Financial Advice for the Intelligent Blog Reader (note: headline can be interpreted as reading that the person reading this blog is intelligent or that this blog is intelligent. Wiggle room. Ha ha ha)
It has come to my attention that a great many intelligent people who are readers of this blog (intelligent because they are, after all, my friends) are practically financially illiterate. Therefore, it behooves me during the course of human events to correct certain misconceptions about finances, how to handle them, and their relationship with happiness.
1. Mark Bigger's Definition of Financial Success: "Financial success is the absence of financial worry caused ulcers, the presence of full cognitive abilities, the absence of creditors, and the presence of the ability to afford a Seven Layer Burrito at Taco Bell."
2. Mark Bigger's how to get there from here guide
Let's start with the definition of here and there. Mark defines here as "wherever you are at" and there as "being able to intelligently afford a Seven Layer Burrito creditor and ulcer free."
First of all, ulcers. Ulcers are caused by worry. Worry is caused by lack of laughter. Lack of laughter is caused by not looking closely in the mirror when you get up in the morning. How you start the day is how you finish it. Take a good look, enjoy God's sense of humor, embrace the walking joke that is you, and move through your day confident that you will not see anything scarier than what you've already encountered.

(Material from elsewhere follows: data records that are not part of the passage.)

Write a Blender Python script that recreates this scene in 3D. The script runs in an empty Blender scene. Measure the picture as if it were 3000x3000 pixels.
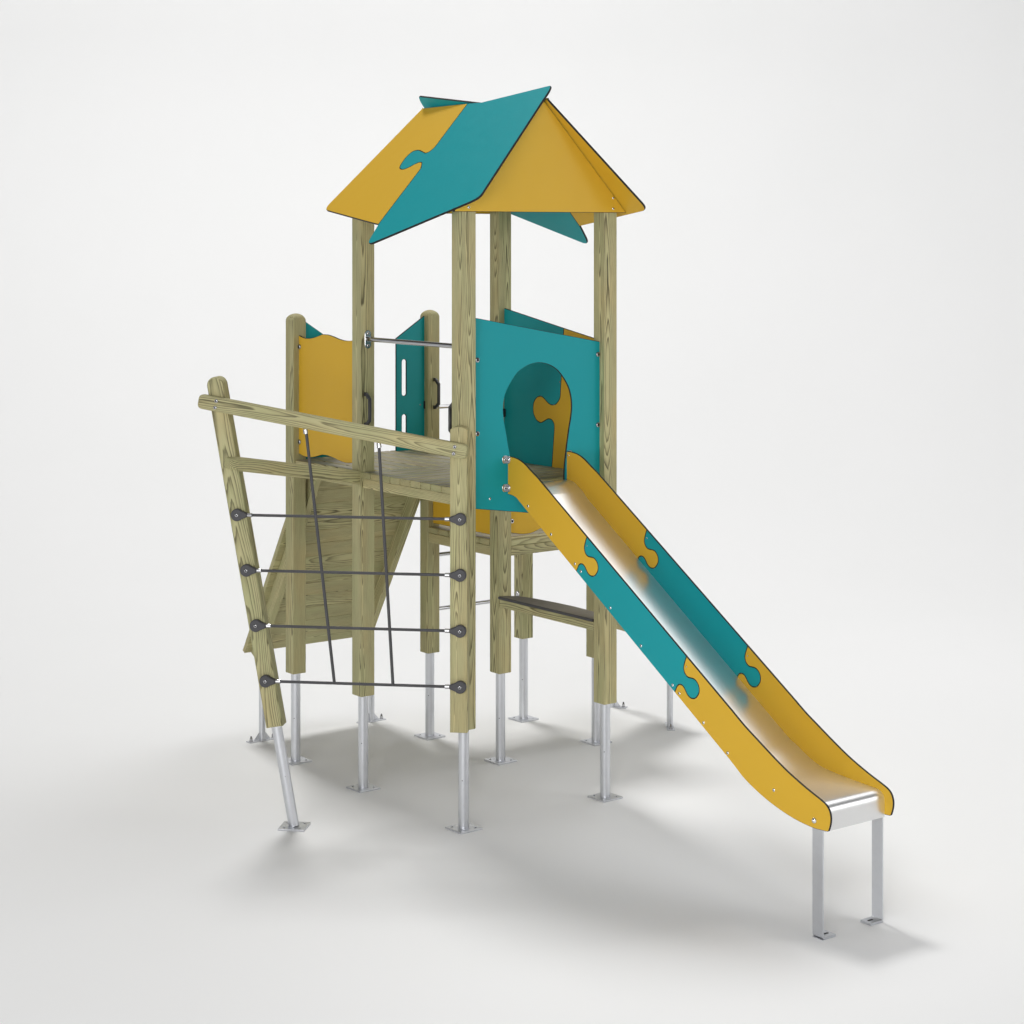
import bpy, math, random
from mathutils import Vector as V, Matrix
from mathutils.geometry import tessellate_polygon
random.seed(7)
S = bpy.context.scene
COL = S.collection
R2 = math.sqrt(2)

# ------------------------------------------------------------------ materials
def mat(name):
    m = bpy.data.materials.new(name); m.use_nodes = True
    nt = m.node_tree; b = nt.nodes['Principled BSDF']
    return m, nt, b

def nd(nt, typ, **kw):
    n = nt.nodes.new(typ)
    for k, v in kw.items():
        if k.startswith('i_'): n.inputs[k[2:].replace('_', ' ')].default_value = v
        else: setattr(n, k, v)
    return n

def ramp(nt, stops, interp='LINEAR'):
    r = nt.nodes.new('ShaderNodeValToRGB'); r.color_ramp.interpolation = interp
    while len(r.color_ramp.elements) < len(stops): r.color_ramp.elements.new(0.5)
    for e, (p, c) in zip(r.color_ramp.elements, stops):
        e.position = p; e.color = (*c, 1) if len(c) == 3 else c
    return r

def math_node(nt, op, a=None, b=None, va=0.0, vb=0.0):
    n = nt.nodes.new('ShaderNodeMath'); n.operation = op
    n.inputs[0].default_value = va; n.inputs[1].default_value = vb
    if a is not None: nt.links.new(a, n.inputs[0])
    if b is not None: nt.links.new(b, n.inputs[1])
    return n.outputs[0]

def wood_material(name, light, mid, dark, rough=0.62):
    m, nt, b = mat(name); L = nt.links.new
    at = nd(nt, 'ShaderNodeAttribute', attribute_name='gco')
    sep = nt.nodes.new('ShaderNodeSeparateXYZ'); L(at.outputs['Vector'], sep.inputs[0])
    # slow wander of the pith along the board
    mp = nd(nt, 'ShaderNodeMapping'); mp.inputs['Scale'].default_value = (1.2, 1.2, .62); L(at.outputs['Vector'], mp.inputs[0])
    n1 = nd(nt, 'ShaderNodeTexNoise', i_Scale=1.0, i_Detail=2.0, i_Roughness=0.45); L(mp.outputs[0], n1.inputs['Vector'])
    sepc = nt.nodes.new('ShaderNodeSeparateColor'); L(n1.outputs['Color'], sepc.inputs[0])
    dx = math_node(nt, 'MULTIPLY', math_node(nt, 'SUBTRACT', sepc.outputs[0], vb=0.5), vb=0.15)
    dy = math_node(nt, 'MULTIPLY', math_node(nt, 'SUBTRACT', sepc.outputs[1], vb=0.5), vb=0.15)
    x = math_node(nt, 'ADD', sep.outputs[0], dx); y = math_node(nt, 'ADD', sep.outputs[1], dy)
    r = math_node(nt, 'SQRT', math_node(nt, 'ADD', math_node(nt, 'MULTIPLY', x, x), math_node(nt, 'MULTIPLY', y, y)))
    # ring width varies from ring to ring, small ripples along the grain
    mp2 = nd(nt, 'ShaderNodeMapping'); mp2.inputs['Scale'].default_value = (40, 40, 3.0); L(at.outputs['Vector'], mp2.inputs[0])
    n2 = nd(nt, 'ShaderNodeTexNoise', i_Scale=1.0, i_Detail=3.0, i_Roughness=0.55); L(mp2.outputs[0], n2.inputs['Vector'])
    rr = math_node(nt, 'ADD', math_node(nt, 'MULTIPLY', r, vb=165.0), math_node(nt, 'MULTIPLY', n2.outputs['Fac'], vb=1.3))
    fr = math_node(nt, 'FRACT', rr)
    rings = ramp(nt, [(0.0, (0, 0, 0)), (0.30, (0.10,) * 3), (0.62, (0.42,) * 3), (0.86, (1, 1, 1)), (0.93, (0.9,) * 3), (1.0, (0, 0, 0))])
    L(fr, rings.inputs[0])
    # strength of the latewood changes over the board
    n4 = nd(nt, 'ShaderNodeTexNoise', i_Scale=1.0, i_Detail=2.0); mp4 = nd(nt, 'ShaderNodeMapping'); mp4.inputs['Scale'].default_value = (16, 16, 1.6)
    L(at.outputs['Vector'], mp4.inputs[0]); L(mp4.outputs[0], n4.inputs['Vector'])
    st = nd(nt, 'ShaderNodeMapRange'); st.inputs[1].default_value = .3; st.inputs[2].default_value = .7; st.inputs[3].default_value = .6; st.inputs[4].default_value = 1.0
    L(n4.outputs['Fac'], st.inputs[0])
    ringf = math_node(nt, 'MULTIPLY', rings.outputs[0], st.outputs[0])
    # fine fibres
    mp3 = nd(nt, 'ShaderNodeMapping'); mp3.inputs['Scale'].default_value = (420, 420, 9); L(at.outputs['Vector'], mp3.inputs[0])
    n3 = nd(nt, 'ShaderNodeTexNoise', i_Scale=1.0, i_Detail=2.0, i_Roughness=0.6); L(mp3.outputs[0], n3.inputs['Vector'])
    fib = math_node(nt, 'MULTIPLY', math_node(nt, 'SUBTRACT', n3.outputs['Fac'], vb=0.5), vb=0.55)
    f = math_node(nt, 'ADD', ringf, fib)
    cr = ramp(nt, [(0.0, light), (0.38, mid), (1.0, dark)]); L(f, cr.inputs[0])
    # greenish / brownish treatment tint
    n5 = nd(nt, 'ShaderNodeTexNoise', i_Scale=1.0, i_Detail=2.0); mp5 = nd(nt, 'ShaderNodeMapping'); mp5.inputs['Scale'].default_value = (9, 9, 2.2)
    L(at.outputs['Vector'], mp5.inputs[0]); L(mp5.outputs[0], n5.inputs['Vector'])
    tint = ramp(nt, [(0.3, (0.91, 0.96, 0.93)), (0.52, (1.0, 1.0, 1.0)), (0.72, (1.07, 1.0, 0.95))]); L(n5.outputs['Fac'], tint.inputs[0])
    mx = nd(nt, 'ShaderNodeMix', data_type='RGBA', blend_type='MULTIPLY'); mx.inputs[0].default_value = 1.0
    L(cr.outputs[0], mx.inputs[6]); L(tint.outputs[0], mx.inputs[7])
    oi = nt.nodes.new('ShaderNodeObjectInfo')          # every piece of timber has a slightly different tone
    tone = ramp(nt, [(0.0, (0.90, 0.90, 0.87)), (0.5, (1.0, 1.0, 1.0)), (1.0, (1.05, 1.03, 1.0))]); L(oi.outputs['Random'], tone.inputs[0])
    m2 = nd(nt, 'ShaderNodeMix', data_type='RGBA', blend_type='MULTIPLY'); m2.inputs[0].default_value = 1.0
    L(mx.outputs[2], m2.inputs[6]); L(tone.outputs[0], m2.inputs[7])
    L(m2.outputs[2], b.inputs['Base Color'])
    b.inputs['Roughness'].default_value = rough; b.inputs['Specular IOR Level'].default_value = 0.35
    bp = nd(nt, 'ShaderNodeBump', i_Strength=0.12, i_Distance=0.002); L(f, bp.inputs['Height']); L(bp.outputs[0], b.inputs['Normal'])
    return m

WOOD = wood_material('treated_pine', (0.505, 0.468, 0.252), (0.362, 0.332, 0.170), (0.088, 0.075, 0.036))
DECK_SHADED = wood_material('deck_pine_shaded', (0.34, 0.31, 0.215), (0.25, 0.225, 0.15), (0.10, 0.088, 0.058), 0.5)  # same pine for board tops, roof shade put into the darker colour

def plain(name, col, rough=0.4, metal=0.0, spec=0.5, noise=0.0, nscale=300, coat=0.0):
    m, nt, b = mat(name)
    b.inputs['Base Color'].default_value = (*col, 1); b.inputs['Roughness'].default_value = rough
    b.inputs['Metallic'].default_value = metal; b.inputs['Specular IOR Level'].default_value = spec
    if coat: b.inputs['Coat Weight'].default_value = coat; b.inputs['Coat Roughness'].default_value = 0.2
    if noise:
        tc = nt.nodes.new('ShaderNodeTexCoord')
        n = nd(nt, 'ShaderNodeTexNoise', i_Scale=nscale, i_Detail=3.0); nt.links.new(tc.outputs['Object'], n.inputs['Vector'])
        bp = nd(nt, 'ShaderNodeBump', i_Strength=noise, i_Distance=0.001)
        nt.links.new(n.outputs['Fac'], bp.inputs['Height']); nt.links.new(bp.outputs[0], b.inputs['Normal'])
        mr = nd(nt, 'ShaderNodeMapRange'); mr.inputs[3].default_value = rough * .85; mr.inputs[4].default_value = rough * 1.15
        n2 = nd(nt, 'ShaderNodeTexNoise', i_Scale=14.0, i_Detail=4.0); nt.links.new(tc.outputs['Object'], n2.inputs['Vector'])
        nt.links.new(n2.outputs['Fac'], mr.inputs[0]); nt.links.new(mr.outputs[0], b.inputs['Roughness'])
    return m

TEAL = plain('teal_laminate', (0.006, 0.295, 0.325), 0.42, spec=0.20, noise=0.05, nscale=500)
YELL = plain('yellow_laminate', (0.650, 0.392, 0.032), 0.42, spec=0.20, noise=0.05, nscale=500)
EDGE = plain('laminate_core', (0.022, 0.021, 0.022), 0.55, spec=0.18)
CHROME = plain('polished_steel', (0.80, 0.80, 0.80), 0.04, 1.0)
BRIGHT = plain('bright_steel', (0.50, 0.50, 0.51), 0.16, 1.0)
BARM = plain('steel_bar', (0.50, 0.50, 0.51), 0.06, 1.0)
RUBBER = plain('dark_rubber', (0.060, 0.059, 0.064), 0.5, spec=0.4, noise=0.1, nscale=400)
BLACK = plain('black_plastic', (0.028, 0.028, 0.030), 0.4)
DARK = plain('socket_dark', (0.01, 0.01, 0.01), 0.6)
SEATM = plain('grey_rubber_top', (0.135, 0.125, 0.108), 0.5, noise=0.15, nscale=250)

def galv():
    m, nt, b = mat('galvanised_steel'); L = nt.links.new
    tc = nt.nodes.new('ShaderNodeTexCoord')
    n = nd(nt, 'ShaderNodeTexNoise', i_Scale=28.0, i_Detail=4.0); L(tc.outputs['Object'], n.inputs['Vector'])
    cr = ramp(nt, [(0.3, (0.60, 0.612, 0.64)), (0.7, (0.63, 0.642, 0.67))]); L(n.outputs['Fac'], cr.inputs[0]); L(cr.outputs[0], b.inputs['Base Color'])
    mr = nd(nt, 'ShaderNodeMapRange'); mr.inputs[3].default_value = .32; mr.inputs[4].default_value = .42; L(n.outputs['Fac'], mr.inputs[0]); L(mr.outputs[0], b.inputs['Roughness'])
    b.inputs['Metallic'].default_value = 0.9
    return m
GALV = galv()

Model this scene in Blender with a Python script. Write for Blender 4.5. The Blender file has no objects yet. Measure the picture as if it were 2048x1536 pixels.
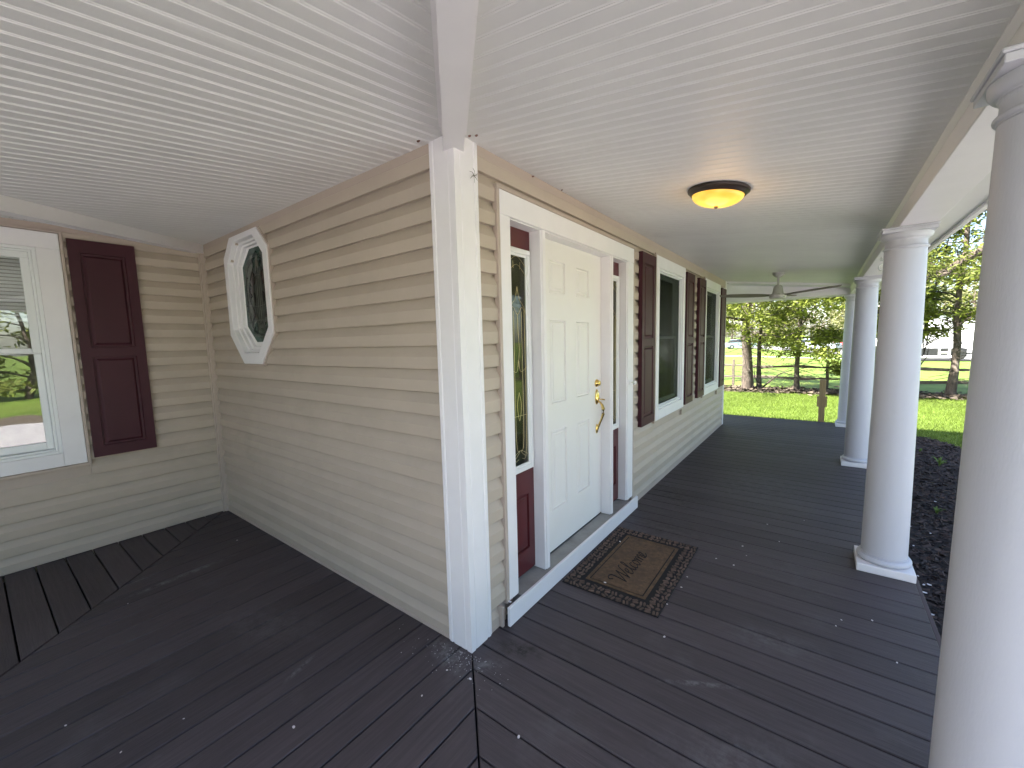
import bpy, bmesh, math, random
import numpy as np
from mathutils import Vector, Matrix
random.seed(7); RNG = np.random.default_rng(7)
SC = bpy.context.scene
COL = SC.collection

# ------------------------------------------------------------------ camera
cam_d = bpy.data.cameras.new("camera"); cam = bpy.data.objects.new("camera", cam_d); COL.objects.link(cam)
cam_d.sensor_width = 36.0; cam_d.lens = 36.0 * 823.53 / 2048.0
cam_d.clip_start = 0.05; cam_d.clip_end = 1500
_f = Vector((-0.5973697, 0.79528959, -0.10326618)); _r = Vector((0.80082903, 0.59841093, -0.02402543)); _u = Vector((-0.04268843, 0.09705062, 0.99436355))
_m = Matrix(((_r.x, _u.x, -_f.x), (_r.y, _u.y, -_f.y), (_r.z, _u.z, -_f.z))).to_4x4()
_m.translation = Vector((1.3323, -1.3867, 1.5499))
cam.matrix_world = _m
SC.camera = cam

# ------------------------------------------------------------------ light
SUN = Vector((-0.8, -0.65, 1.0)).normalized()
elev = math.asin(SUN.z); azim = math.atan2(SUN.x, SUN.y)
world = bpy.data.worlds.new("World"); SC.world = world; world.use_nodes = True
wn = world.node_tree.nodes; wl = world.node_tree.links
sky = wn.new("ShaderNodeTexSky"); sky.sky_type = 'NISHITA'; sky.sun_disc = False
sky.sun_elevation = elev; sky.sun_rotation = azim; sky.air_density = 1.0; sky.dust_density = 1.5; sky.ozone_density = 1.0
bg = wn.get("Background"); bg.inputs[1].default_value = 0.085
wl.new(sky.outputs[0], bg.inputs[0])
sd = bpy.data.lights.new("sun", 'SUN'); sd.energy = 5.0; sd.angle = math.radians(0.5); sd.color = (1.0, 0.96, 0.88)
so = bpy.data.objects.new("sun", sd); COL.objects.link(so); so.rotation_euler = SUN.to_track_quat('Z', 'Y').to_euler(); so.location = (0, 0, 30)
SC.view_settings.view_transform = 'Standard'; SC.view_settings.look = 'None'
SC.view_settings.gamma = 1.0; SC.view_settings.use_curve_mapping = False
SC.view_settings.exposure = 2.68
SC.cycles.max_bounces = 10; SC.cycles.diffuse_bounces = 6; SC.cycles.glossy_bounces = 5; SC.cycles.transmission_bounces = 6; SC.cycles.transparent_max_bounces = 8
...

My Uncle, a wise man, once said that the advice "learn to be amused, not angry, at your own mistakes" profoundly changed his life. Ulcers are a direct result of anger, bitterness, and the Clinton Presidency.
Secondly, cognitive abilities. This is difficult for some us. But cognitive abilities are mainly lost because of lack of exercise, not ability. Embrace learning. Engage in thinking. And your financial life will take on enjoyable qualities previously unknown.
Thinking is an exercise. The brain is a muscle. And your mental fitness is in direct proportion to your cheerful attitude toward life (even though it sucks if you're a Seahawk fan).
Thirdly, creditor free. This is the simpliest thing in the world. How people get into debt is beyond me. Avoiding debt has been extremely easy for me and I'm happy to share this secret:
Getting in debt is impossible if no one will loan you money
I successfully was turned down for five straight credit cards. When I tell friends that I'm out of cash and look longingly at the expensive items on the Taco Bell Menu Board, my friends say things like "then you can entertain us while we eat."
You will never have creditors if no one will loan you money. If you are in this position, the world is your ice cream cone. Watch for drips.
Last for this lesson, acquiring $1.59 for the Seven Layer Burrito of your life. For some, this is the easiest step. For the Mark Bigger's of the world, this is a hard one. Consider the following:
By collecting 32 soda cans with a five cent deposit, you are able to purchase one Seven Layer Burrito. There's difficulty with this solution. The fierce competition that the Mark Bigger's of the world face with the homeless community for stray cans.
It's a dog eat dog world out there and dog's don't taste nearly as good as the pundits say they do. But there are other solutions.
Consider fundraising solutions outside of the Post Office. You still face the competition element, but there's alot more funding available with significantly less work. Plus you have a vast advantage if you are still sober and put up a "Will Work for Food" sign with "I have a law degree and could make up a really nifty will for you" at the bottom. Try it. It works (and has long term Seven Layer Burrito potential)!
I could go on and on in regard to finances. But for today I'm going to sign off with the following reminder: "A dollar earned is a dollar taxed."